“Je ne peux détacher l’entorse de sa tentative de suicide, les deux images sont liées…”
J’ai écrit cette phrase il y a presque vingt ans. Elle figure dans un de mes premiers livres. Je n’ai pas souvent parlé de tout ça car je pleurais dès que je commençais à raconter cette histoire. Je ne pleure plus. Mais, cette semaine, dans le RER, un garçon avec un lourd handicap intellectuel se faisait chahuter par deux très jeunes cons de son collège. J’ai vu rouge. Et tout s’est mélangé, tout est remonté.
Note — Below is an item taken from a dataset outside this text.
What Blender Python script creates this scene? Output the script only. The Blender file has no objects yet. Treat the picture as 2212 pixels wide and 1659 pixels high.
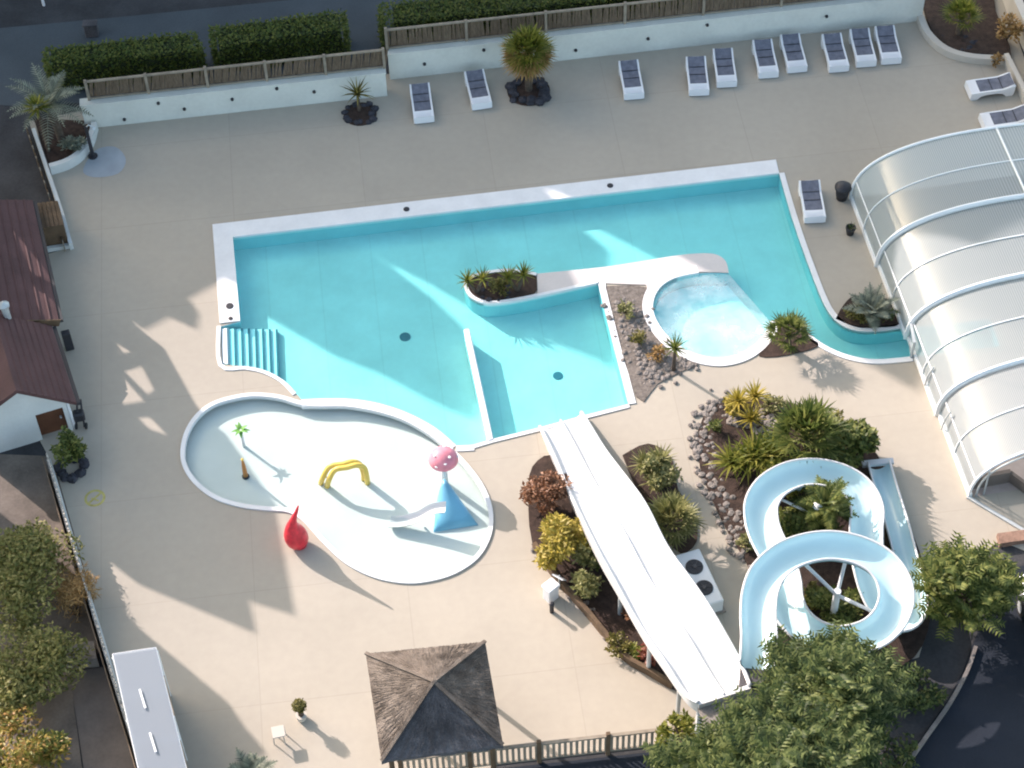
import bpy, math, random
from mathutils import Vector, Matrix, geometry
random.seed(11)
R = math.radians
V = Vector
scene = bpy.context.scene
COL = scene.collection
Z = V((0, 0, 1))

# ------------------------------------------------------------------ camera
FPX, CX, CY, HCAM = 4500.0, 1106.0, 829.5, 48.0
_p, _r = R(51), R(2)
FW = V((0, math.cos(_p), -math.sin(_p)))
_rt = V((1, 0, 0)); _up = _rt.cross(FW)
RT = math.cos(_r) * _rt - math.sin(_r) * _up
UP = math.sin(_r) * _rt + math.cos(_r) * _up


def P(x, y, z=0.0):
    """photo measurement -> the point of the place at height z"""
    d = FW * FPX + RT * (x - CX) - UP * (y - CY)
    t = (z - HCAM) / d.z
    return V((d.x * t, d.y * t, z))


def PP(pts, z=0.0):
    return [P(x, y, z) for x, y in pts]


cam_d = bpy.data.cameras.new('camera')
cam = bpy.data.objects.new('camera', cam_d)
COL.objects.link(cam)
m = Matrix((RT, UP, -FW)).transposed().to_4x4()
m.translation = V((0, 0, HCAM))
cam.matrix_world = m
cam_d.sensor_width = 36
cam_d.lens = FPX / 2212 * 36
cam_d.clip_end = 3000
scene.camera = cam

# ------------------------------------------------------------------ light
SAZ, SEL = R(137), R(27)
HS = V((math.cos(SAZ), math.sin(SAZ), 0))
US = V((-HS.y, HS.x, 0)) * -1
SUN = HS * math.cos(SEL) + Z * math.sin(SEL)
sd = bpy.data.lights.new('sun', 'SUN')
sd.energy = 2.0; sd.angle = R(0.5); sd.color = (1.0, .865, .83)
so = bpy.data.objects.new('sun', sd); COL.objects.link(so)
so.rotation_euler = SUN.to_track_quat('Z', 'Y').to_euler()
so.location = (0, 0, 60)
w = bpy.data.worlds.new('World'); scene.world = w; w.use_nodes = True
nt = w.node_tree
sky = nt.nodes.new('ShaderNodeTexSky'); sky.sky_type = 'NISHITA'
sky.sun_disc = False; sky.sun_elevation = SEL; sky.sun_rotation = -(SAZ - R(90))
sky.air_density = .6; sky.dust_density = 1.5; sky.ozone_density = 0
bg = nt.nodes['Background']; bg.inputs[1].default_value = 0.15
tn = nt.nodes.new('ShaderNodeMix'); tn.data_type = 'RGBA'; tn.blend_type = 'MULTIPLY'; tn.inputs[0].default_value = 1
tn.inputs[7].default_value = (1.0, .94, .77, 1)      # thin warm haze over the blue
nt.links.new(sky.outputs[0], tn.inputs[6]); nt.links.new(tn.outputs[2], bg.inputs[0])
vs = scene.view_settings
vs.view_transform = 'Standard'; vs.look = 'None'; vs.gamma = 1; vs.exposure = 2.02
vs.use_curve_mapping = False
scene.cycles.filter_width = 2.0
scene.cycles.max_bounces = 8
scene.cycles.transparent_max_bounces = 16


# ------------------------------------------------------------------ materials
def _new(name):
    m = bpy.data.materials.new(name); m.use_nodes = True
    n = m.node_tree
    return m, n, n.nodes['Principled BSDF'], n.nodes['Material Output']


def ramp(n, cols):
    r = n.nodes.new('ShaderNodeValToRGB')
    e = r.color_ramp.elements
    for i, (p, c) in enumerate(cols):
        if i < 2:
            x = e[i]; x.position = p
        else:
            x = e.new(p)
        x.color = (*c, 1)
    return r


def mul(c, k):
    return tuple(max(0, min(1, a * k)) for a in c)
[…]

Je me suis levé, j’ai haussé la voix, je crois qu’ils ont eu peur de ce qu’ils voyaient dans mes yeux. Ils ont pris leurs jambes à leur coup en m’insultant. Le gamin handicapé était paniqué, totalement perdu puis il a compris que je lui voulais du bien et il a commencé à se calmer alors que j’enchaînais les phrases rassurantes, sur le même ton, en regardant de temps en temps par le fenêtre comme si de rien n’était, de station en station. Il s’appelait Stephan, il descendait deux stations après moi mais je suis resté jusqu’au bout car sa mère l’attendait sur le quai de la gare et nous avons parlé. Longuement. Elle a compris en me voyant sortir avec lui, je n’ai même pas eu besoin de lui expliquer, elle avait deviné que j’étais intervenu. Je ne devais pas être le premier. Ça m’a tordu le ventre. Quand j’ai senti qu’il était temps, que nous nous étions tout dit, je suis reparti dans l’autre sens.
Le passé me sautait au visage, de nouveau. J’ai eu envie de boire, d’un coup, moi qui ne boit pas. Ou plus. Ce gamin terrorisé. J’étais ivre de vengeance. La colère était toujours là. Elle n’avait pas bougé un centimètre, en fait.